In short, Stewart argues that because judges on the panel have ruled differently from what he thinks the law should be, that means the judges are biased. Therefore, he wants an en banc hearing in the name of vindicating “the values and integrity of [the appeals court’s] own judge-assignment process.”

Of course, this is bunk, but then bunk is all opponents of marriage equality have.  It isn’t a question of bias.  It’s a question of law.  Even Supreme Court Justice Antonin Scalia, hardly a liberal, hardly an advocate for marriage equality saw rulings like this one coming when the Supreme Court ruled the Defense of Marriage Act is unconstitutional.  In his dissent, Scalia wrote:

“The real rationale of today’s opinion, whatever disappearing trail of its legalistic argle-bargle one chooses to follow,” Justice Scalia wrote, “is that DOMA is motivated by ‘bare . . . desire to harm’ couples in same-sex marriages.”
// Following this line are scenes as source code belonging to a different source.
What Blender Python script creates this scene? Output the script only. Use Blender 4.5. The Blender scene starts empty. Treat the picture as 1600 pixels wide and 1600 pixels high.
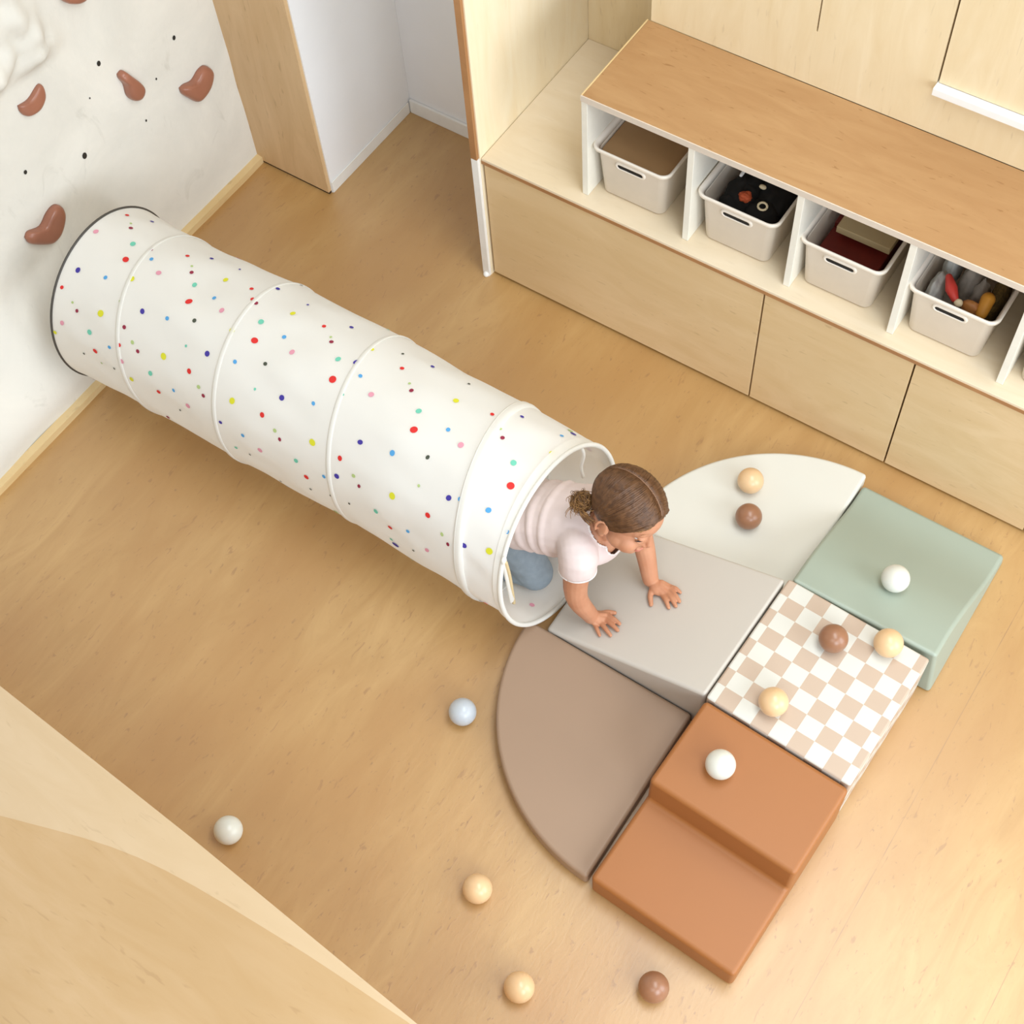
import bpy, bmesh, math, random
from mathutils import Vector, Matrix, noise
from mathutils.bvhtree import BVHTree
PI = math.pi
random.seed(7)
SC = bpy.context.scene
COL = SC.collection

# ------------------------------------------------------------------ camera, world, light, exposure
cam_data = bpy.data.cameras.new('camera')
cam_data.sensor_width = 36.0
cam_data.lens = 49.6536
cam_data.clip_start = 0.05
cam = bpy.data.objects.new('camera', cam_data)
COL.objects.link(cam)
RX = Vector((0.8279662773571768, 0.5581055967465678, -0.054680768458496926))
RY = Vector((0.4589357821887163, -0.7304059758525332, -0.5058508260972623))
RZ = Vector((-0.32225733721031935, 0.3937324641385429, -0.8608861453728147))
cam.matrix_world = Matrix(((RX[0], -RY[0], -RZ[0], 2.465994), (RX[1], -RY[1], -RZ[1], -2.026330),
                           (RX[2], -RY[2], -RZ[2], 3.077788), (0, 0, 0, 1)))
SC.camera = cam

world = bpy.data.worlds.new('world')
SC.world = world
world.use_nodes = True
world.node_tree.nodes['Background'].inputs[0].default_value = (0.97, 0.97, 0.96, 1)
world.node_tree.nodes['Background'].inputs[1].default_value = 0.52

def area(name, loc, target, sx, sy, power, color=(1, 1, 1)):
    l = bpy.data.lights.new(name, 'AREA')
    l.shape = 'RECTANGLE'; l.size = sx; l.size_y = sy; l.energy = power; l.color = color
    o = bpy.data.objects.new(name, l); COL.objects.link(o)
    o.location = loc
    o.rotation_euler = (Vector(target) - Vector(loc)).to_track_quat('-Z', 'Y').to_euler()
    return o
area('sheen_light', (2.65, -0.72, 3.6), (2.5, -0.85, 0.0), 2.6, 1.2, 140, (0.93, 0.98, 1.0))  # added overhead lamp, unseen, placed so its reflection whitens the right floor
area('low_side_light', (4.7, -0.55, 1.25), (2.3, -0.7, 0.35), 1.5, 2.1, 98, (0.86, 0.95, 1.03))  # added unseen lamp, made tall and low to brighten the foam's right sides
area('daylight_window', (4.1, -2.3, 1.4), (2.3, -1.0, 0.1), 1.3, 1.3, 76, (0.84, 0.94, 1.04))
area('loft_window', (2.7, -3.3, 3.0), (1.6, -0.9, 0.1), 1.8, 1.2, 46, (0.94, 0.98, 1.0))
SC.view_settings.view_transform = 'Standard'
SC.view_settings.look = 'None'
SC.view_settings.gamma = 1.0
SC.view_settings.use_curve_mapping = False
SC.view_settings.exposure = -0.70

# ------------------------------------------------------------------ helpers
def lin(c):
    return tuple(((x / 255) / 12.92 if x / 255 <= 0.04045 else ((x / 255 + 0.055) / 1.055) ** 2.4) for x in c)

class N:
    def __init__(self, name):
        self.m = bpy.data.materials.new(name); self.m.use_nodes = True
        self.t = self.m.node_tree; self.b = self.t.nodes['Principled BSDF']
    def l(self, a, b): self.t.links.new(a, b)
    def pos(self, scale, rot=(0, 0, 0)):
        g = self.t.nodes.new('ShaderNodeNewGeometry'); mp = self.t.nodes.new('ShaderNodeMapping')
        mp.inputs['Scale'].default_value = scale; mp.inputs['Rotation'].default_value = rot
        self.l(g.outputs['Position'], mp.inputs['Vector']); return mp.outputs[0]
    def noise(self, vec, scale, detail=4, rough=0.5, dist=0.0):
        x = self.t.nodes.new('ShaderNodeTexNoise')
        x.inputs['Scale'].default_value = scale; x.inputs['Detail'].default_value = detail
        x.inputs['Roughness'].default_value = rough; x.inputs['Distortion'].default_value = dist
        self.l(vec, x.inputs['Vector']); return x.outputs[0]
    def ramp(self, fac, stops):
        x = self.t.nodes.new('ShaderNodeValToRGB'); e = x.color_ramp.elements
        e[0].position, e[0].color = stops[0][0], (*stops[0][1], 1)
        e[1].position, e[1].color = stops[-1][0], (*stops[-1][1], 1)
        for p, c in stops[1:-1]:
            q = e.new(p); q.color = (*c, 1)
        self.l(fac, x.inputs[0]); return x.outputs[0]
    def mix(self, fac, a, b, mode='MIX'):
        x = self.t.nodes.new('ShaderNodeMix'); x.data_type = 'RGBA'; x.blend_type = mode
        for s, v in ((0, fac), (6, a), (7, b)):
            if hasattr(v, 'is_linked') or isinstance(v, bpy.types.NodeSocket): self.l(v, x.inputs[s])
            elif s == 0: x.inputs[0].default_value = v
            else: x.inputs[s].default_value = (*v, 1)
        return x.outputs[2]
    def math(self, op, a, b=0.0):
        x = self.t.nodes.new('ShaderNodeMath'); x.operation = op
        for s, v in ((0, a), (1, b)):
            if isinstance(v, bpy.types.NodeSocket): self.l(v, x.inputs[s])
            else: x.inputs[s].default_value = v
        return x.outputs[0]
    def bump(self, h, strength, dist=0.01):
        x = self.t.nodes.new('ShaderNodeBump'); x.inputs['Strength'].default_value = strength
        x.inputs['Distance'].default_value = dist
        self.l(h, x.inputs['Height']); self.l(x.outputs[0], self.b.inputs['Normal'])
    def color(self, c):
        if isinstance(c, bpy.types.NodeSocket): self.l(c, self.b.inputs['Base Color'])
        else: self.b.inputs['Base Color'].default_value = (*c, 1)
    def set(self, **kw):
        for k, v in kw.items(): self.b.inputs[k.replace('_', ' ')].default_value = v
        return self

def plain(name, rgb, rough=0.5, mottling=0.04, scale=40, bump=0.0, **kw):
    m = N(name); c = lin(rgb)
    v = m.noise(m.pos((1, 1, 1)), scale, 3)
    d = tuple(x * (1 - mottling) for x in c); u = tuple(min(1, x * (1 + mottling)) for x in c)
    m.color(m.ramp(v, [(0.3, d), (0.7, u)]))
    m.set(Roughness=rough, **kw)
    if bump: m.bump(m.noise(m.pos((1, 1, 1)), scale * 4, 3), bump, 0.003)
    return m.m

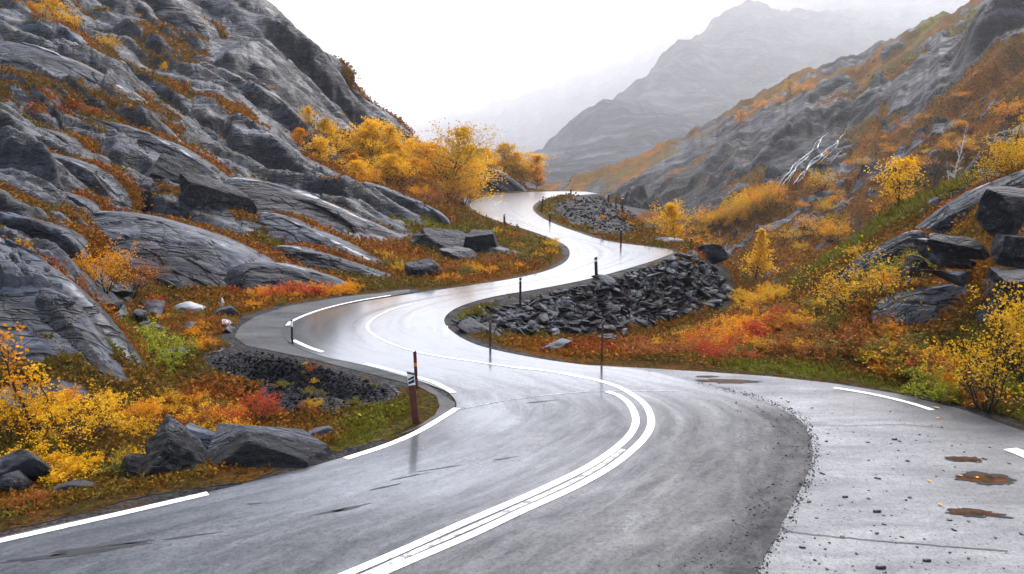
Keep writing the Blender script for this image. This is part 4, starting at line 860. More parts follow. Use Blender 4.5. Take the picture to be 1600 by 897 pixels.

“How easy it is… “indeed how inevitable, to reach the same conclusion with regard to state laws denying same-sex couples marital status.”

In reality, Stewart and the team of lawyers seeking to uphold Nevada’s ban on marriage equality are seeking a judicial form of vote suppression by seeking to invalidate the integrity of opponents to their ideological agenda. The question is how do they invalidate the rulings by other courts that addressed similar laws and how do they invalidate Justice Scalia’s dissent conceding that opponents of marriage equality lost the legal war?